広く認められてきたとはいえまだまだ少数派なので、言いにくいのも仕方ありません。
しかし、民宿かがやではそんな心配はありません。
そもそも両親自身が率先して百合してますし、その元で育った姉妹も女性を好きになることに抵抗がありません。
百合モノでここまで後ろめたさのようなものがなかったのは初めてで、本書の特徴かつ魅力かなと思います。
③ テンポが良くて気軽に読める
あまり込み入った話もなく、様々なカップルの百合模様を代わる代わる描いているので、テンポが非常に良いです。
しかも3巻完結という手軽さ。
10巻以上だと読み始めるのも腰が重たいですが、3巻であればそれこそ一日で読めてしまうので、暇潰し程度の軽い気持ちでもオッケーです。
評価の分かれるポイント
百合というには性に奔放すぎる
はじめ、全く気にしていなかったことですが、レビューを見ているとこれは『百合ではなくレズビアンだ』という声がありました。

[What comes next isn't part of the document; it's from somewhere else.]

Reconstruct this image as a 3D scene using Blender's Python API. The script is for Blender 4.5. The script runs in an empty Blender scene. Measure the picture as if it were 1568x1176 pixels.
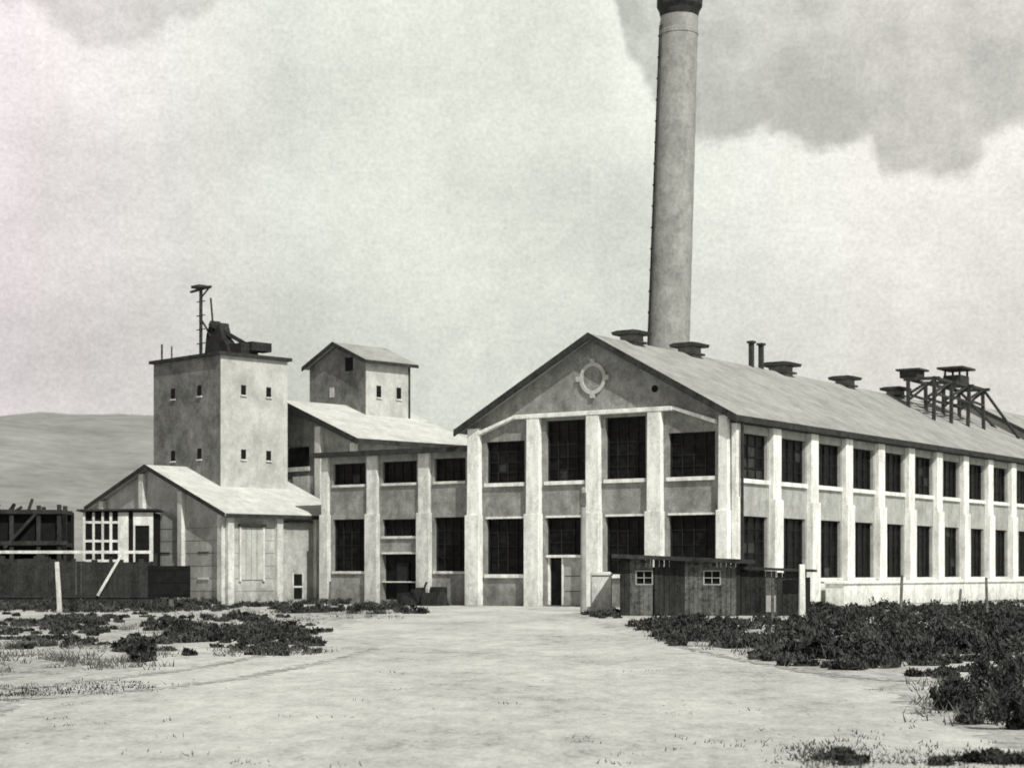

調べてみるとこの二つの区別は曖昧で、女性が好きだと自覚していたり肉体関係になるのはレズビアンだという意見があります。
その観点からすると、確かに本書は百合マンガとはいえません。
直接的な描写はないとはいえ、やることやってます。
幸いというか、絵柄がどこかモブっぽいので生々しさは感じられず、百合といっても差し支えない気もします。
二次元であれば全て百合だという意見もありますが、気になるという方はpixivの無料掲載分を読んで自分に合うかどうか確かめてください。
途中で絵が変わる
どこかモブっぽい絵に惹かれたという方は注意が必要です。
最終巻になってからですが、3巻収録の第81話『夫婦?』より絵柄がけっこう変わります。
特に目が黒塗り一色から急にキラキラし出すので、評価が分かれています。
変わった後はより可愛いらしいので僕は好きですが、モブ感はかなり薄れるので、こちらも気になる方はpixivで試し読みしてみてください。
Pixivで無料で読める
ここまで読んでみても購入を迷ってしまうというあなた。
pixivで一部無料で読めますので、一度試し読みしてみてください。
おわりに
百合好きの家族が経営する百合好きのための旅館。
ありそうでなかった設定で、テンポもよくカップルも多彩なのであまり百合モノに馴染みがないという方にもオススメできる作品です。
本書は同じもちオーレさんの作品である『出会い系サイトで妹と出会う話』、『出会い系サイトで妹と出会う話-333日目-』と一部リンクする部分もありますので、合わせて読むと何倍にも楽しめます。